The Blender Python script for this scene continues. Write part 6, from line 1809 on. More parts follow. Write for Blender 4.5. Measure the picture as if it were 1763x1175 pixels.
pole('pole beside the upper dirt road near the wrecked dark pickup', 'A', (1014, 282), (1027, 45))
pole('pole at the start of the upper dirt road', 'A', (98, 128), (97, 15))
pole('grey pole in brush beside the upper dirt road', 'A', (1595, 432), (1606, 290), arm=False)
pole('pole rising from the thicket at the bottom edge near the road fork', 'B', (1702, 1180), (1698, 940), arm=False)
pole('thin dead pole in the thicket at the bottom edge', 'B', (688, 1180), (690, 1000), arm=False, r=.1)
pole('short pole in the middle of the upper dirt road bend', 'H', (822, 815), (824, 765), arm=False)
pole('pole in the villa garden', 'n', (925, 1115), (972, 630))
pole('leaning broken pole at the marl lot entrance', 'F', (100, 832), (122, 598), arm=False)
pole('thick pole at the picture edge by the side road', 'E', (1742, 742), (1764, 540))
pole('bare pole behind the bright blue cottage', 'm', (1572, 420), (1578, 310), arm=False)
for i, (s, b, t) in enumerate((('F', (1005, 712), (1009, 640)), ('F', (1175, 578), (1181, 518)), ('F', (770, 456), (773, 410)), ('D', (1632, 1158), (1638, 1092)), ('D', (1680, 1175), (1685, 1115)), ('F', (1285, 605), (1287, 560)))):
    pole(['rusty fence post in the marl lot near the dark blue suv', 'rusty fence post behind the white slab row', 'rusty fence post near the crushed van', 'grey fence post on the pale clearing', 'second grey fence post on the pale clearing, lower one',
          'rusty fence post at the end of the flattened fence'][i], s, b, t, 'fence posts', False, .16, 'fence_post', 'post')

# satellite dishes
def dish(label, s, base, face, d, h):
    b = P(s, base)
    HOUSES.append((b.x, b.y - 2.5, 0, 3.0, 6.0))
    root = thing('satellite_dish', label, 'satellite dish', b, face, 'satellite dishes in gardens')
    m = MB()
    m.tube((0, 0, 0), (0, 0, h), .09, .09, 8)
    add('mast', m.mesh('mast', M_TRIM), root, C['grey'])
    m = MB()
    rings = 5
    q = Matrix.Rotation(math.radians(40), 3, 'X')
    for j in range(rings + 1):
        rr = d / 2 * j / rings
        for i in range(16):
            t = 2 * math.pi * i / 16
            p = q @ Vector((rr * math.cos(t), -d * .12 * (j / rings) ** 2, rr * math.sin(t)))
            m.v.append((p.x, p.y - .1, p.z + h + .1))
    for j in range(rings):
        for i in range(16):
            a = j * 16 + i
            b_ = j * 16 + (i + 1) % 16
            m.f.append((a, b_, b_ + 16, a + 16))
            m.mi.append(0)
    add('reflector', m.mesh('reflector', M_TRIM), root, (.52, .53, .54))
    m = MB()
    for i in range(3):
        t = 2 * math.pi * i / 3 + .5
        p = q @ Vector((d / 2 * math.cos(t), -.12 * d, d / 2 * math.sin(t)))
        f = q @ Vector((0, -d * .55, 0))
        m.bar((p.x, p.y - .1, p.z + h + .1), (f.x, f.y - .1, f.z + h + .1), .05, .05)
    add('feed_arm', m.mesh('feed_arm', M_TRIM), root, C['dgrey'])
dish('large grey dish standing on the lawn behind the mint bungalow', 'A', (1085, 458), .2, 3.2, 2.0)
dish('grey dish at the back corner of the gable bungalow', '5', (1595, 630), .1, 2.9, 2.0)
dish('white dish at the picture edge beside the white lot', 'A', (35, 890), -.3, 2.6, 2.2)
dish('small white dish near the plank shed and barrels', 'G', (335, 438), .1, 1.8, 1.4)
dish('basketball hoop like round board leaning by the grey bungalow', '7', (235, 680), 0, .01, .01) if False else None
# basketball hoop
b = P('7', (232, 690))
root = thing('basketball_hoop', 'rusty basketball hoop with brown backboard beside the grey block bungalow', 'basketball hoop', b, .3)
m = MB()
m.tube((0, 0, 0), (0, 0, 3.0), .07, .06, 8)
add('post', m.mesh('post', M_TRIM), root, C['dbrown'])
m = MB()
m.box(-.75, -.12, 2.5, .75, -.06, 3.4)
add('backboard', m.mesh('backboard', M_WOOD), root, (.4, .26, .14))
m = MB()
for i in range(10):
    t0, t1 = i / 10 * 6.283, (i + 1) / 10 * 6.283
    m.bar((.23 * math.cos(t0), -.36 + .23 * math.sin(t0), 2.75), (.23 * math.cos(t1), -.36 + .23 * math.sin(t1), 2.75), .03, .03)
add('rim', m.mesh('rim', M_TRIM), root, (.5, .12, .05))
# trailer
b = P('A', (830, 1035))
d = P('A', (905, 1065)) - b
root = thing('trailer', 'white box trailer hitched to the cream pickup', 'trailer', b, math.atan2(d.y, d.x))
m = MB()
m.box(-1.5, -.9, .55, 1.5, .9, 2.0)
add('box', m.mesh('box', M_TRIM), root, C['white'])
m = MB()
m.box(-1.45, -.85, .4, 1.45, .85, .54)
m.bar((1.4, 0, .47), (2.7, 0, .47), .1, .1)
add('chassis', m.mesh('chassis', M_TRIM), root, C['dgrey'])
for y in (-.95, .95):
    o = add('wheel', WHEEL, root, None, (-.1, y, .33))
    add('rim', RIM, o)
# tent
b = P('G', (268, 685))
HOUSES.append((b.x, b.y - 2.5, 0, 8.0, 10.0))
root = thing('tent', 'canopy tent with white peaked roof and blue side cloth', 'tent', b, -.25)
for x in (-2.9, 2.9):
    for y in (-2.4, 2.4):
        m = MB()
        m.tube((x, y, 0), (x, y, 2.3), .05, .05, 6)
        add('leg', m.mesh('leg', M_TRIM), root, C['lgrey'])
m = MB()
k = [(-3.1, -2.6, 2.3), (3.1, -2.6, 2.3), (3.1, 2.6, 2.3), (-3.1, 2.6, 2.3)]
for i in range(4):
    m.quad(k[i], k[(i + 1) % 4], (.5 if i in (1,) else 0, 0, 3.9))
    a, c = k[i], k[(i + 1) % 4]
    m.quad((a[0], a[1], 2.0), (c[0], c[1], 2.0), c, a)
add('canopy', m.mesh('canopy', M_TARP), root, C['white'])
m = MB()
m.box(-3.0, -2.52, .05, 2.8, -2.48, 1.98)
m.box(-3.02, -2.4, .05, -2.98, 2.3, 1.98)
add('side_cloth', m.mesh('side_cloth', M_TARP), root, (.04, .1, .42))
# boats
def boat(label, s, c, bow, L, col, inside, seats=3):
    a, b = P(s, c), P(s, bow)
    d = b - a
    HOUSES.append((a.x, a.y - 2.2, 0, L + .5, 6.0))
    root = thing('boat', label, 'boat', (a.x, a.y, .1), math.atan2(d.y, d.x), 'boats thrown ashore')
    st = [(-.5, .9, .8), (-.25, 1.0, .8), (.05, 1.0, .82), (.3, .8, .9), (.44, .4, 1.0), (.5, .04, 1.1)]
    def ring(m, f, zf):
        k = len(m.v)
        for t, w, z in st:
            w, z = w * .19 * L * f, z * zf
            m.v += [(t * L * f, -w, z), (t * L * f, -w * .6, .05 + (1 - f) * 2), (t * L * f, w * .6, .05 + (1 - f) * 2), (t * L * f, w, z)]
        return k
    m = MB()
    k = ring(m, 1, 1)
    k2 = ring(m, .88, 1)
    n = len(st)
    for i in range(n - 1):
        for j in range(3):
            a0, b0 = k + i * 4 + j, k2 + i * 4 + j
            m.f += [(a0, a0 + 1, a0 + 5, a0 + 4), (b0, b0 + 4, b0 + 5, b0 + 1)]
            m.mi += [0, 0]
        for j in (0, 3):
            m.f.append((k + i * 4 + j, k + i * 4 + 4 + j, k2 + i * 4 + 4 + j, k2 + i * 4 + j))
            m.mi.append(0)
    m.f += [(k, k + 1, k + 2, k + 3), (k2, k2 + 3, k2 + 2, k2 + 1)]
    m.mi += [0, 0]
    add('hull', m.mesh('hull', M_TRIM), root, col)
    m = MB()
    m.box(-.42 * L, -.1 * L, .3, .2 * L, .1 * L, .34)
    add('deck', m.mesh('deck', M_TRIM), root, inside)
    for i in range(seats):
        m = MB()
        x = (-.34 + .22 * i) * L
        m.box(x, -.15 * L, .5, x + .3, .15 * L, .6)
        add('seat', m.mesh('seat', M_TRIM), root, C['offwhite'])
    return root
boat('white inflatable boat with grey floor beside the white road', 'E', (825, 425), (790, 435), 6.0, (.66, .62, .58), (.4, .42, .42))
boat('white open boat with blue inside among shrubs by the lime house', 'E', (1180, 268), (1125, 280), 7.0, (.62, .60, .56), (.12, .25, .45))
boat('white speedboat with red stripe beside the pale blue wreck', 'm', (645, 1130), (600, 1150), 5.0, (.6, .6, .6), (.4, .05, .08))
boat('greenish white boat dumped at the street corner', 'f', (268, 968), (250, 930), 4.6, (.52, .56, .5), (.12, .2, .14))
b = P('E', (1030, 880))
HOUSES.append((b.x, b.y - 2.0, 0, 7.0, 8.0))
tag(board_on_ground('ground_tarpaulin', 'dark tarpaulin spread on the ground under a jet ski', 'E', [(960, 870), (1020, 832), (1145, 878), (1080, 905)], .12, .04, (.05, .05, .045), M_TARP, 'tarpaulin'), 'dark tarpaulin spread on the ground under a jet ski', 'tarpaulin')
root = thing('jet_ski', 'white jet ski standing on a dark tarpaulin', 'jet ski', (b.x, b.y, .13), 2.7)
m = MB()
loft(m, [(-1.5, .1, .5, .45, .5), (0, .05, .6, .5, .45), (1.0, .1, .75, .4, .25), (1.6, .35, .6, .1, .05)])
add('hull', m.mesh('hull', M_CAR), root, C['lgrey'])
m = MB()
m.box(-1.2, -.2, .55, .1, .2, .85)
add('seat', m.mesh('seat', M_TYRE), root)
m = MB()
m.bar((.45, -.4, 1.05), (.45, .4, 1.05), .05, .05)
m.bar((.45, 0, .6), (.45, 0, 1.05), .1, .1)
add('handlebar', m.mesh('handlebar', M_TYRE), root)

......

◆ Exercise
Only a number is wanted: how many lines of the material above hold "from"?

◆ Reply
2